What is the ice bath step and do I need it?
In traditional Hainanese Chicken Rice, the poached whole chicken is plunged into an ice bath immediately after cooking. The rapid cooling contracts the skin and produces the characteristic silky, slightly gelatinous texture. For this recipe using seared breast, there is no skin to tighten, and an ice bath would cool the breast too much for immediate service. Skip it. The steam-poach resting method keeps the breast tender without the ice bath.
How do I know the chicken reached 165F?
Insert an instant-read thermometer into the thickest part of the breast, not touching the pan. The target is 165F. If you don't have a thermometer: pierce the thickest part with a sharp knife and hold it there for 3 seconds. Pull it out and touch the flat of the blade to the inside of your wrist. If it feels distinctly hot (not just warm), the chicken is done. The juices at the pierce site should run clear, not pink.
Can I make this ahead for meal prep?
Yes. Cook the full recipe and portion into 2 containers. Store rice and chicken separately if possible to prevent the rice from absorbing moisture from the chicken and becoming soggy. Reheat rice with a splash of water covered in the microwave (1 minute). Chicken reheats well covered with a damp paper towel (30 seconds). Store sauces in separate small containers. Holds 4 days refrigerated.

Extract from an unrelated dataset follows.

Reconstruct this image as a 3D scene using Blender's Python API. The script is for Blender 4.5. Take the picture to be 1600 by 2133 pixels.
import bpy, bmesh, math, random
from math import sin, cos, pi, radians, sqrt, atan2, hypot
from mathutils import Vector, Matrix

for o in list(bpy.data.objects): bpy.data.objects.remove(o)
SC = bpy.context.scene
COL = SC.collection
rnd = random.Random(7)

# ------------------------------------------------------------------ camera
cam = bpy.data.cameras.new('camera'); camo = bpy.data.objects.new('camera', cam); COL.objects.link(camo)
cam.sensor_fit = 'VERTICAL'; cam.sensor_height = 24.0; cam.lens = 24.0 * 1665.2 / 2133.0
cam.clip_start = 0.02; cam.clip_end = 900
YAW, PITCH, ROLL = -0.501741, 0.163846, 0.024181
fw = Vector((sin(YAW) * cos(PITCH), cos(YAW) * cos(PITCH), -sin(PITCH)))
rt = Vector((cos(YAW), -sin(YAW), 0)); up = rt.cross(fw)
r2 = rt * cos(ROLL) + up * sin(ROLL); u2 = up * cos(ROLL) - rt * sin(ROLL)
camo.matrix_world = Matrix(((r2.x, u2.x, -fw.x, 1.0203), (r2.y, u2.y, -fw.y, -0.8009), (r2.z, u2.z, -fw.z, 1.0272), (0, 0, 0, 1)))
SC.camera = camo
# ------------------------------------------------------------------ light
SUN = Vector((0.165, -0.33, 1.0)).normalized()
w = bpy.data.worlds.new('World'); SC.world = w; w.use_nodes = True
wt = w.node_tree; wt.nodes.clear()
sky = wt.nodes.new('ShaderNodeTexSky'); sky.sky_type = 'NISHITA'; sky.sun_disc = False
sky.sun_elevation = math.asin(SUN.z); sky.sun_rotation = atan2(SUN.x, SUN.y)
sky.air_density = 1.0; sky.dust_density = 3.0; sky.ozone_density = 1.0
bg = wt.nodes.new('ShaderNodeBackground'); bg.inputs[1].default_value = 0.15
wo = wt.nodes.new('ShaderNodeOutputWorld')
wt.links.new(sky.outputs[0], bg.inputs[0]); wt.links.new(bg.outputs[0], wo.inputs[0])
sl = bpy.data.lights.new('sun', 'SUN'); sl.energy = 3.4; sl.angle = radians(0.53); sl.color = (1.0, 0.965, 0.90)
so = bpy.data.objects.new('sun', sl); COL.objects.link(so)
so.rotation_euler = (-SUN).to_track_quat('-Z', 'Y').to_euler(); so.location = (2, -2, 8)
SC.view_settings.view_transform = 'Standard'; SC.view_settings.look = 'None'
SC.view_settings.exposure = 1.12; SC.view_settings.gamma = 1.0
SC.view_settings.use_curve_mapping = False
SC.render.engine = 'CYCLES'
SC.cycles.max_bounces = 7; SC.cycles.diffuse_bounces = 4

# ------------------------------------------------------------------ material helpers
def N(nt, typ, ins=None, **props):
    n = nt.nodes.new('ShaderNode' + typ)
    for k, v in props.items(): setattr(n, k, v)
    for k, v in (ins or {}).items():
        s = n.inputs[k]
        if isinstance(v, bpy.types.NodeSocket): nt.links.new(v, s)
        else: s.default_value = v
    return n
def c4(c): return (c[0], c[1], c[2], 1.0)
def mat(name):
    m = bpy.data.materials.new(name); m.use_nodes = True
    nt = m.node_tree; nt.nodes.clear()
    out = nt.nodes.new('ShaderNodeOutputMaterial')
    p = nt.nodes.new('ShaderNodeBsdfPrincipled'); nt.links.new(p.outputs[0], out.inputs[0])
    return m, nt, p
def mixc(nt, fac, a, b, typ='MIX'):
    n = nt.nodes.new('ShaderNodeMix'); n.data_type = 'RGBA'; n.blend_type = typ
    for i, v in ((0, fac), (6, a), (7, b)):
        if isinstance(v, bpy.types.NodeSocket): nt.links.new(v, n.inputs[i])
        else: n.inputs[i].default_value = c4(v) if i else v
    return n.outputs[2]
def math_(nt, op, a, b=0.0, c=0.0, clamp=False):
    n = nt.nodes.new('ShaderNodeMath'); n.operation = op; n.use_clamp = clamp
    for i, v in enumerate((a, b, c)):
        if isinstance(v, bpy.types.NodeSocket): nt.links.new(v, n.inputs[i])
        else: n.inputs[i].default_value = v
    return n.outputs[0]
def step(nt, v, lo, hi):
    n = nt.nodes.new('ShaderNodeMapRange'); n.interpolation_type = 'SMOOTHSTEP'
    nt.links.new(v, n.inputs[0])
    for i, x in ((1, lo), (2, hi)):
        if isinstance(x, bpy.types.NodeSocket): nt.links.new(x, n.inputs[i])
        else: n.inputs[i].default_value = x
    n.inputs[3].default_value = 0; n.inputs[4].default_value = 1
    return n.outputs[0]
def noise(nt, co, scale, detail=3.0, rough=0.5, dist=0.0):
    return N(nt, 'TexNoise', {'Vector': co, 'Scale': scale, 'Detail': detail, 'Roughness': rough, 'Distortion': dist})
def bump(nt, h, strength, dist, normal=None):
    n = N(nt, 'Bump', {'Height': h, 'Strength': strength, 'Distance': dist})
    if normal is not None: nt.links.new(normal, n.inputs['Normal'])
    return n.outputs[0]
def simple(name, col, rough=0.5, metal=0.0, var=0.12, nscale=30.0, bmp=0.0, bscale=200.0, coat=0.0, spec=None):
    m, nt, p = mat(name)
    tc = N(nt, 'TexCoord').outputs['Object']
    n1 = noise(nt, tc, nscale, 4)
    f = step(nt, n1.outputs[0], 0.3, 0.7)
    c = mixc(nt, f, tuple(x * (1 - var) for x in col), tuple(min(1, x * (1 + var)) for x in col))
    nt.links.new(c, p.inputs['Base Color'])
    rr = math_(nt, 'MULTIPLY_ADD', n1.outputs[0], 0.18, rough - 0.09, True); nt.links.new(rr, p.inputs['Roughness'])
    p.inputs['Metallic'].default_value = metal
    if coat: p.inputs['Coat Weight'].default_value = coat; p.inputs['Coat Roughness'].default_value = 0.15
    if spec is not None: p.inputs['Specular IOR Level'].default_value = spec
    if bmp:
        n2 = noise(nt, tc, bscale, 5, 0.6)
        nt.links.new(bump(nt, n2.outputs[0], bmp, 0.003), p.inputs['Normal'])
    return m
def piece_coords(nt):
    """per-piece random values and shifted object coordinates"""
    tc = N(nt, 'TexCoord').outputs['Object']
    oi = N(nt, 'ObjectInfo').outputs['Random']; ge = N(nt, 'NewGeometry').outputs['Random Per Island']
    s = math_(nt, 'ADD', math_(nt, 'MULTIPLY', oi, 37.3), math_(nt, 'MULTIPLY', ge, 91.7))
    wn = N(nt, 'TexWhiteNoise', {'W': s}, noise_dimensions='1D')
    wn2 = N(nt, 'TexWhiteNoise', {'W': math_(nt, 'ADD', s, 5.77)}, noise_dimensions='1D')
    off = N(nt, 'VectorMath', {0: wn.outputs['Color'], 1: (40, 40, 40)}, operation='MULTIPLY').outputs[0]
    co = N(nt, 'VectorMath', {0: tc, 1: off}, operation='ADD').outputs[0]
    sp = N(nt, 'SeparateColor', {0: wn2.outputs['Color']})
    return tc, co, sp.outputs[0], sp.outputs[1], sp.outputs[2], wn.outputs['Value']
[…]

The traditional version uses chicken fat in the rice. Am I missing something here?
Traditional Hainanese Chicken Rice renders chicken fat from the skin of the whole bird and uses that fat to toast the garlic and ginger before adding the rice. Since we're using skinless breast, the fat source is the small amount of olive oil from the sear plus whatever intramuscular fat renders out during cooking. That fat transfers into the cooking liquid you use for the rice. It's a smaller fat contribution than traditional, but the ginger and garlic aromatics still transfer into the rice, which is the critical flavor step.